> [Task statement] Copy out each line of the material below with no changes.

> [Given data]
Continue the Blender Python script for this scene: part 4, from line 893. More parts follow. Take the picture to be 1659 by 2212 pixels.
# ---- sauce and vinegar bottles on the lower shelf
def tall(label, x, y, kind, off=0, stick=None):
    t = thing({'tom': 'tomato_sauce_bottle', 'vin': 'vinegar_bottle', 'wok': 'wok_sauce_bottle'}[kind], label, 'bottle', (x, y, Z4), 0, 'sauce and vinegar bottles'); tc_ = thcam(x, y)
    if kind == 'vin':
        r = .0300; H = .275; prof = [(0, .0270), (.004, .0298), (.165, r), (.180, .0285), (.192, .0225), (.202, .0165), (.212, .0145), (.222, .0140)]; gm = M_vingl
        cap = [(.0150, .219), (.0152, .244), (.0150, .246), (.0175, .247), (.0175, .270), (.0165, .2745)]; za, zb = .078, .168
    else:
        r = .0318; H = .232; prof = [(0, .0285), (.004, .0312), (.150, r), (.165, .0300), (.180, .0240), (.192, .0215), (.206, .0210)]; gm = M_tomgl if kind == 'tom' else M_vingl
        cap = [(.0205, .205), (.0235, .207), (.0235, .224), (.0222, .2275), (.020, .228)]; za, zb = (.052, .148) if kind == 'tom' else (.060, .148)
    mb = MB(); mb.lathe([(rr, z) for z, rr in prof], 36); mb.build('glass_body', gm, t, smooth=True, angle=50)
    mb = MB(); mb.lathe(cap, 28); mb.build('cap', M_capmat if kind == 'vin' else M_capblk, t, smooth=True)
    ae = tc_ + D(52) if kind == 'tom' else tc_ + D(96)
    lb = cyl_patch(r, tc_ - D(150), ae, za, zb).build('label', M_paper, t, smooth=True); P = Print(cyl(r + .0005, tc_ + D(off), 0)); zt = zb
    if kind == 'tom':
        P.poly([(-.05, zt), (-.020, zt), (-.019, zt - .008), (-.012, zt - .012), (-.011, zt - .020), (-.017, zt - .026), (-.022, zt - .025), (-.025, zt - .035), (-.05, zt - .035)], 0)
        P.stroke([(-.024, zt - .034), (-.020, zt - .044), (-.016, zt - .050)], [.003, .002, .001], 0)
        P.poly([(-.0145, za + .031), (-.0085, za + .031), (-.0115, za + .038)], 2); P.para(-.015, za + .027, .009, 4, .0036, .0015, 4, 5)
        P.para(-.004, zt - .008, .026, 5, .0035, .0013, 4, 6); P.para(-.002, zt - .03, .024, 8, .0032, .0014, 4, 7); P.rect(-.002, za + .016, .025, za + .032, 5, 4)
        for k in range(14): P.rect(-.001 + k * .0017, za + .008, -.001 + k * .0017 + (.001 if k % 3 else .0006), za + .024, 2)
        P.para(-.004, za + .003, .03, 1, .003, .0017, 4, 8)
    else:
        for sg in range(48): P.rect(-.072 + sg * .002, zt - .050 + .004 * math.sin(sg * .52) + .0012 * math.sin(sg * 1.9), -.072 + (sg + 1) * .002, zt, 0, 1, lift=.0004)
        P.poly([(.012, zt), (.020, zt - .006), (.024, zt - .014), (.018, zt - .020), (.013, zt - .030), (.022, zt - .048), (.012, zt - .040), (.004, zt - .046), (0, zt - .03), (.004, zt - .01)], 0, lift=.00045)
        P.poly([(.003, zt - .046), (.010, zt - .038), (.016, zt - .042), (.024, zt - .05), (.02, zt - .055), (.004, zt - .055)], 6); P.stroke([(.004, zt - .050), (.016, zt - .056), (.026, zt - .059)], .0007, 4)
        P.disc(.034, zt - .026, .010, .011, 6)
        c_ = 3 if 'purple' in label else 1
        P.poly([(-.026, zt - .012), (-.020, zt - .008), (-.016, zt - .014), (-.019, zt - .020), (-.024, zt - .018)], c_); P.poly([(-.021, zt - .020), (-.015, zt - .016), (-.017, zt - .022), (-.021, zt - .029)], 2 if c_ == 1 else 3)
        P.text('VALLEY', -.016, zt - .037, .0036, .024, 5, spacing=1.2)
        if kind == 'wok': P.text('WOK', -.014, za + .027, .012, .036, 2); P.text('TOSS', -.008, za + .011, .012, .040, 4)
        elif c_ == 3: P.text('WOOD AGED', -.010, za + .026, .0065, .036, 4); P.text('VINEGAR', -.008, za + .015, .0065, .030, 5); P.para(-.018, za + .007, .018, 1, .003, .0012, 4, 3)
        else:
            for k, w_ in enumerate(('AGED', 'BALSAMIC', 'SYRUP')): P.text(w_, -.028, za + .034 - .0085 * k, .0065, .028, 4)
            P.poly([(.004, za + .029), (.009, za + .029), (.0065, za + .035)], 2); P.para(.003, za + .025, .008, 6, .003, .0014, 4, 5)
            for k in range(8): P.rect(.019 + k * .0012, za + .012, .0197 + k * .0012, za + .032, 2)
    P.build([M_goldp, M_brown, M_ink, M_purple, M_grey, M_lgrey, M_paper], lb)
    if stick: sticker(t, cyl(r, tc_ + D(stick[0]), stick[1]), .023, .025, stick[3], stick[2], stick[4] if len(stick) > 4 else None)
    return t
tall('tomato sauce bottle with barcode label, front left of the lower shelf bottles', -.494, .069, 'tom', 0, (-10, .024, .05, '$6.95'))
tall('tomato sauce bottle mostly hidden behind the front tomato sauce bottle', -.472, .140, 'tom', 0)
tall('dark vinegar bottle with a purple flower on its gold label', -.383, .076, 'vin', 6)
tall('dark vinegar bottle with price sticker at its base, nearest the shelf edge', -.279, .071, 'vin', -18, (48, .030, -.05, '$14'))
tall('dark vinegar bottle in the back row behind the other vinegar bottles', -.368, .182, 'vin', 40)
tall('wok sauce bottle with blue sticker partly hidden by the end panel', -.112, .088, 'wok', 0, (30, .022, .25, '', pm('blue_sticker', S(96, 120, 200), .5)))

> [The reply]
Continue the Blender Python script for this scene: part 4, from line 893. More parts follow. Take the picture to be 1659 by 2212 pixels.
# ---- sauce and vinegar bottles on the lower shelf
def tall(label, x, y, kind, off=0, stick=None):
    t = thing({'tom': 'tomato_sauce_bottle', 'vin': 'vinegar_bottle', 'wok': 'wok_sauce_bottle'}[kind], label, 'bottle', (x, y, Z4), 0, 'sauce and vinegar bottles'); tc_ = thcam(x, y)
    if kind == 'vin':
        r = .0300; H = .275; prof = [(0, .0270), (.004, .0298), (.165, r), (.180, .0285), (.192, .0225), (.202, .0165), (.212, .0145), (.222, .0140)]; gm = M_vingl
        cap = [(.0150, .219), (.0152, .244), (.0150, .246), (.0175, .247), (.0175, .270), (.0165, .2745)]; za, zb = .078, .168
    else:
        r = .0318; H = .232; prof = [(0, .0285), (.004, .0312), (.150, r), (.165, .0300), (.180, .0240), (.192, .0215), (.206, .0210)]; gm = M_tomgl if kind == 'tom' else M_vingl
        cap = [(.0205, .205), (.0235, .207), (.0235, .224), (.0222, .2275), (.020, .228)]; za, zb = (.052, .148) if kind == 'tom' else (.060, .148)
    mb = MB(); mb.lathe([(rr, z) for z, rr in prof], 36); mb.build('glass_body', gm, t, smooth=True, angle=50)
    mb = MB(); mb.lathe(cap, 28); mb.build('cap', M_capmat if kind == 'vin' else M_capblk, t, smooth=True)
    ae = tc_ + D(52) if kind == 'tom' else tc_ + D(96)
    lb = cyl_patch(r, tc_ - D(150), ae, za, zb).build('label', M_paper, t, smooth=True); P = Print(cyl(r + .0005, tc_ + D(off), 0)); zt = zb
    if kind == 'tom':
        P.poly([(-.05, zt), (-.020, zt), (-.019, zt - .008), (-.012, zt - .012), (-.011, zt - .020), (-.017, zt - .026), (-.022, zt - .025), (-.025, zt - .035), (-.05, zt - .035)], 0)
        P.stroke([(-.024, zt - .034), (-.020, zt - .044), (-.016, zt - .050)], [.003, .002, .001], 0)
        P.poly([(-.0145, za + .031), (-.0085, za + .031), (-.0115, za + .038)], 2); P.para(-.015, za + .027, .009, 4, .0036, .0015, 4, 5)
        P.para(-.004, zt - .008, .026, 5, .0035, .0013, 4, 6); P.para(-.002, zt - .03, .024, 8, .0032, .0014, 4, 7); P.rect(-.002, za + .016, .025, za + .032, 5, 4)
        for k in range(14): P.rect(-.001 + k * .0017, za + .008, -.001 + k * .0017 + (.001 if k % 3 else .0006), za + .024, 2)
        P.para(-.004, za + .003, .03, 1, .003, .0017, 4, 8)
    else:
        for sg in range(48): P.rect(-.072 + sg * .002, zt - .050 + .004 * math.sin(sg * .52) + .0012 * math.sin(sg * 1.9), -.072 + (sg + 1) * .002, zt, 0, 1, lift=.0004)
        P.poly([(.012, zt), (.020, zt - .006), (.024, zt - .014), (.018, zt - .020), (.013, zt - .030), (.022, zt - .048), (.012, zt - .040), (.004, zt - .046), (0, zt - .03), (.004, zt - .01)], 0, lift=.00045)
        P.poly([(.003, zt - .046), (.010, zt - .038), (.016, zt - .042), (.024, zt - .05), (.02, zt - .055), (.004, zt - .055)], 6); P.stroke([(.004, zt - .050), (.016, zt - .056), (.026, zt - .059)], .0007, 4)
        P.disc(.034, zt - .026, .010, .011, 6)
        c_ = 3 if 'purple' in label else 1
        P.poly([(-.026, zt - .012), (-.020, zt - .008), (-.016, zt - .014), (-.019, zt - .020), (-.024, zt - .018)], c_); P.poly([(-.021, zt - .020), (-.015, zt - .016), (-.017, zt - .022), (-.021, zt - .029)], 2 if c_ == 1 else 3)
        P.text('VALLEY', -.016, zt - .037, .0036, .024, 5, spacing=1.2)
        if kind == 'wok': P.text('WOK', -.014, za + .027, .012, .036, 2); P.text('TOSS', -.008, za + .011, .012, .040, 4)
        elif c_ == 3: P.text('WOOD AGED', -.010, za + .026, .0065, .036, 4); P.text('VINEGAR', -.008, za + .015, .0065, .030, 5); P.para(-.018, za + .007, .018, 1, .003, .0012, 4, 3)
        else:
            for k, w_ in enumerate(('AGED', 'BALSAMIC', 'SYRUP')): P.text(w_, -.028, za + .034 - .0085 * k, .0065, .028, 4)
            P.poly([(.004, za + .029), (.009, za + .029), (.0065, za + .035)], 2); P.para(.003, za + .025, .008, 6, .003, .0014, 4, 5)
            for k in range(8): P.rect(.019 + k * .0012, za + .012, .0197 + k * .0012, za + .032, 2)
    P.build([M_goldp, M_brown, M_ink, M_purple, M_grey, M_lgrey, M_paper], lb)
    if stick: sticker(t, cyl(r, tc_ + D(stick[0]), stick[1]), .023, .025, stick[3], stick[2], stick[4] if len(stick) > 4 else None)
    return t
tall('tomato sauce bottle with barcode label, front left of the lower shelf bottles', -.494, .069, 'tom', 0, (-10, .024, .05, '$6.95'))
tall('tomato sauce bottle mostly hidden behind the front tomato sauce bottle', -.472, .140, 'tom', 0)
tall('dark vinegar bottle with a purple flower on its gold label', -.383, .076, 'vin', 6)
tall('dark vinegar bottle with price sticker at its base, nearest the shelf edge', -.279, .071, 'vin', -18, (48, .030, -.05, '$14'))
tall('dark vinegar bottle in the back row behind the other vinegar bottles', -.368, .182, 'vin', 40)
tall('wok sauce bottle with blue sticker partly hidden by the end panel', -.112, .088, 'wok', 0, (30, .022, .25, '', pm('blue_sticker', S(96, 120, 200), .5)))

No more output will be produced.